> Direction:
Please copy all the lines that follow, word for word.

> Data provided:

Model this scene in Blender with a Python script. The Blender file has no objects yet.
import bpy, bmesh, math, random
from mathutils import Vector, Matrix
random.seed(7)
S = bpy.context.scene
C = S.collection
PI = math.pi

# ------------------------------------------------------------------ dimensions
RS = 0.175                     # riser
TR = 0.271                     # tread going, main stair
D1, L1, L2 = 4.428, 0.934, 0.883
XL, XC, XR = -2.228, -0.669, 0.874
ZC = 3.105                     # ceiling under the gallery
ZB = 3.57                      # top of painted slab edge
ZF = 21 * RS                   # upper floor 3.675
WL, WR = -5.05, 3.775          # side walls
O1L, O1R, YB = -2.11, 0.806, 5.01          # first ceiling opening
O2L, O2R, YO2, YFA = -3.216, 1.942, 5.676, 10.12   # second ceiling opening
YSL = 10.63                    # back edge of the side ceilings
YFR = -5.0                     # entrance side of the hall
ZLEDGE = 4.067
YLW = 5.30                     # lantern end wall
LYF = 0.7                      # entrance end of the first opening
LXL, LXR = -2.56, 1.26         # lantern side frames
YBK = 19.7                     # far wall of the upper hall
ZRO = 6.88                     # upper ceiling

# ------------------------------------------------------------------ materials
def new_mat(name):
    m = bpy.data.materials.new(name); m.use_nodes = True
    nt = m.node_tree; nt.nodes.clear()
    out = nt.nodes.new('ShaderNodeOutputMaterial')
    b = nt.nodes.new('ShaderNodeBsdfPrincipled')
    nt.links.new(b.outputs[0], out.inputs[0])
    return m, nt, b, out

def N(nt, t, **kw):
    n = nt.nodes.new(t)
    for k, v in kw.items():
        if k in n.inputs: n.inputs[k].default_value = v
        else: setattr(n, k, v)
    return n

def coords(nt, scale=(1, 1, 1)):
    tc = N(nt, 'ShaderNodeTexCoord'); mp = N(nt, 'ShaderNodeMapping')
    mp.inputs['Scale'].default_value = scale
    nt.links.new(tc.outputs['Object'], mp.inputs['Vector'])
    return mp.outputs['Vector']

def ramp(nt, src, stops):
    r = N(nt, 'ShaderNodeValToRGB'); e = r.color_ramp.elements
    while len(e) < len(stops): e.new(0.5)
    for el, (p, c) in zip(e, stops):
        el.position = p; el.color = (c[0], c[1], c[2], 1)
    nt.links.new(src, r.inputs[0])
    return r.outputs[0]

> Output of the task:
Model this scene in Blender with a Python script. The Blender file has no objects yet.
import bpy, bmesh, math, random
from mathutils import Vector, Matrix
random.seed(7)
S = bpy.context.scene
C = S.collection
PI = math.pi

# ------------------------------------------------------------------ dimensions
RS = 0.175                     # riser
TR = 0.271                     # tread going, main stair
D1, L1, L2 = 4.428, 0.934, 0.883
XL, XC, XR = -2.228, -0.669, 0.874
ZC = 3.105                     # ceiling under the gallery
ZB = 3.57                      # top of painted slab edge
ZF = 21 * RS                   # upper floor 3.675
WL, WR = -5.05, 3.775          # side walls
O1L, O1R, YB = -2.11, 0.806, 5.01          # first ceiling opening
O2L, O2R, YO2, YFA = -3.216, 1.942, 5.676, 10.12   # second ceiling opening
YSL = 10.63                    # back edge of the side ceilings
YFR = -5.0                     # entrance side of the hall
ZLEDGE = 4.067
YLW = 5.30                     # lantern end wall
LYF = 0.7                      # entrance end of the first opening
LXL, LXR = -2.56, 1.26         # lantern side frames
YBK = 19.7                     # far wall of the upper hall
ZRO = 6.88                     # upper ceiling

# ------------------------------------------------------------------ materials
def new_mat(name):
    m = bpy.data.materials.new(name); m.use_nodes = True
    nt = m.node_tree; nt.nodes.clear()
    out = nt.nodes.new('ShaderNodeOutputMaterial')
    b = nt.nodes.new('ShaderNodeBsdfPrincipled')
    nt.links.new(b.outputs[0], out.inputs[0])
    return m, nt, b, out

def N(nt, t, **kw):
    n = nt.nodes.new(t)
    for k, v in kw.items():
        if k in n.inputs: n.inputs[k].default_value = v
        else: setattr(n, k, v)
    return n

def coords(nt, scale=(1, 1, 1)):
    tc = N(nt, 'ShaderNodeTexCoord'); mp = N(nt, 'ShaderNodeMapping')
    mp.inputs['Scale'].default_value = scale
    nt.links.new(tc.outputs['Object'], mp.inputs['Vector'])
    return mp.outputs['Vector']

def ramp(nt, src, stops):
    r = N(nt, 'ShaderNodeValToRGB'); e = r.color_ramp.elements
    while len(e) < len(stops): e.new(0.5)
    for el, (p, c) in zip(e, stops):
        el.position = p; el.color = (c[0], c[1], c[2], 1)
    nt.links.new(src, r.inputs[0])
    return r.outputs[0]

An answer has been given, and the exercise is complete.